KUWAIT CITY, July 7: The Gulf countries, endowed with abundant solar and wind energy resources, have leveraged these assets to varying extents in their renewable energy portfolios, achieving significant progress toward their ambitious targets, according to Fitch Ratings.

In recent years, the region has intensified its renewable energy production as part of a strategic shift aimed at diversifying energy sources away from fossil fuels. This move aligns with global efforts to combat climate change by increasing the reliance on renewable energy.

Solar energy has been the most widely adopted and cost-effective renewable technology over the past decade.

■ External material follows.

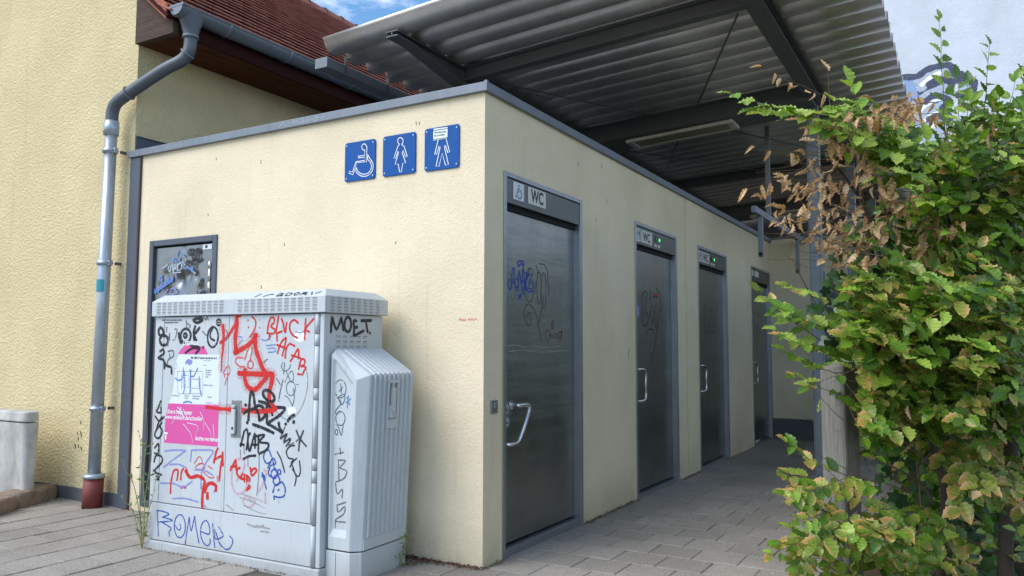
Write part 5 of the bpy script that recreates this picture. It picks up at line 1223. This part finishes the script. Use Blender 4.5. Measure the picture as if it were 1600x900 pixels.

However, there has been a recent shift towards wind energy in the region.

Saudi Arabia has reinforced its leadership in renewable energy with the construction of the Dumat Al Jandal wind farm, the largest in the Middle East, and the Al Ghat wind energy project, which set a record low energy production cost of 1.57 cents per kilowatt-hour.

The UAE leads the region in renewable energy investment in terms of installed capacity. Projects like the Mohammed bin Rashid Al Maktoum Solar Park in Dubai are set to exceed 5,000 megawatts of production capacity by 2030, with investments nearing AED 50 billion.

The region’s dominance in low-cost renewable energy production is attributed to several factors, including the availability of inexpensive desert land, low-cost labor, favorable tax policies, economies of scale from mega projects, strategic project planning, and robust government support, according to Fitch.

These conditions have created an advantageous environment for renewable projects, with numerous additional projects in the planning stages.

Beyond solar and wind energy, the UAE recently connected the final unit of the Barakah nuclear power plant to the electricity grid. With a production capacity of 5,600 megawatts, it is expected to meet up to 25% of the country’s electricity needs when it begins commercial operation this year.

The Gulf region is also on the path to becoming a hub for green hydrogen production, capitalizing on low-cost land and excellent renewable energy resources. Saudi Arabia and Oman have initiated large green hydrogen projects utilizing solar and wind energy along their coasts. This transformation is marked by significant developments and challenges, as political and regulatory frameworks evolve to support economic growth, diversify funding sources, and enhance borrowing capacity. Fitch’s previous report highlighted the crucial role of long-term capital market loans in supporting the Gulf countries’ ambitious infrastructure plans.

Despite these advances, the Gulf region continues to rely heavily on fossil fuels, with oil and gas accounting for more than 90% of total installed capacity. The region’s high energy consumption, driven by rapid economic growth, industrial expansion, high-income levels, and subsidized energy prices, has resulted in some of the highest per capita energy consumption rates globally.